A sermon for the Fourteenth Sunday after Pentecost preached at the campus ministry service for the St. Thomas Aquinas Episcopal Campus Ministry at West Virginia University
Focus Texts: Luke 15:1-10; Exodus 32:7-14
Jesus chooses to claim tax collectors and sinners as his people when he dines with them. Some Pharisees who witness this public acceptance are scandalized and ridicule him. Enter the parables of the lost sheep and coin and hear, “there is joy in the presence of the angels of God over one sinner who repents."
Faith is evident when we realize that we can only approach God with outstretched empty hands to receive mercy, grace, forgiveness of sins, and new life in Jesus Christ. It realizes that we have nothing to offer God but our hearts and our acceptance of his acceptance of us and recognizing need for God.
Faith doesn’t rely on the condemning others for the sake of contrast needed for a self-justifying narrative. These contrast, like in the parable of the Pharisee and the tax collector, fill the religious landscape of the United States. As David Zahl wrote in Seculosity, we have not become less religious but are rather more than ever before — just not in places of worship. New religions — new self-justifying stories that can stand only by comparing and contrasting ourselves with others — have emerged instead: religions of busyness, work, fitness, nutrition, sex, and politics.
In the new religion of political self-righteousness, it is not Christ who saves but rather the “correct” political agendas and leaders which fit our ideologies. The priests, pastors, and prophets of this religion are politicians, lobbyists, and talking heads. Righteousness is found in the ridicule of “diabolically evil political enemies” who stand against all that our nation holds dear (left or right) and purity tests are normative to determine distinguish “true belief” from “heretical apostasy.” The sacrifices offered to this religion’s “gods” come in the forms of horrors, such as school shootings and political violence, such as the school shooting in Colorado (in which two students were critically injured before the 16-year-old shooter turned his gun in himself) which happened just one minute after the political assassination of Charlie Kirk.

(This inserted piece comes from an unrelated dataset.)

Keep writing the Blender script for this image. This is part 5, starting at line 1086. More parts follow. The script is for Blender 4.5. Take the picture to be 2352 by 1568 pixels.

This self-righteous political religiosity defines how many progressive liberals talk about the demonic political violence that took a young man’s life, leaving his wife a widow and his young children fatherless. In like manner, one of the right wing purity tests is found in an often empty response in the wake of equally diabolical mass shootings.
Such schemes of self-righteousness that define our self-justifying stories pervade even within the church when we learn about the conversion of high(ish) profile individuals converting to faith in Jesus Christ as Christians take to social media, as these conversions are often made publicly known. There are Christians — both theologically progressive and conservative — who learn on social media platforms about these et repentant kin, such as actor Shia LaBeouf and former OnlyFans girl Nala Ray. They do not rejoice with the angels about these newborn Christian lives. Rather, they respond in pharisaical sneering and mockery (“Yeah, sure. We’ll see how long this lasts”) or refuse to forget a past that God has put out of his mind. Their conversion is treated in comments section with suspicion and the same ridicule of the Pharisees in our Gospel passage.
I am convinced that much of this arises as a way to ignore our own religious insecurity — our inability to recognize our own lostness, our own foundness, and the acceptance that we have in Christ when we see ourselves as unacceptable. We hold ourselves in high esteem only by dragging others through the mud because we hate to look in the mirror and find ourselves wanting (yet wanted!). This changes when we readily realize that we are the sinners who Jesus sits with at dinner saying, “these are my people.”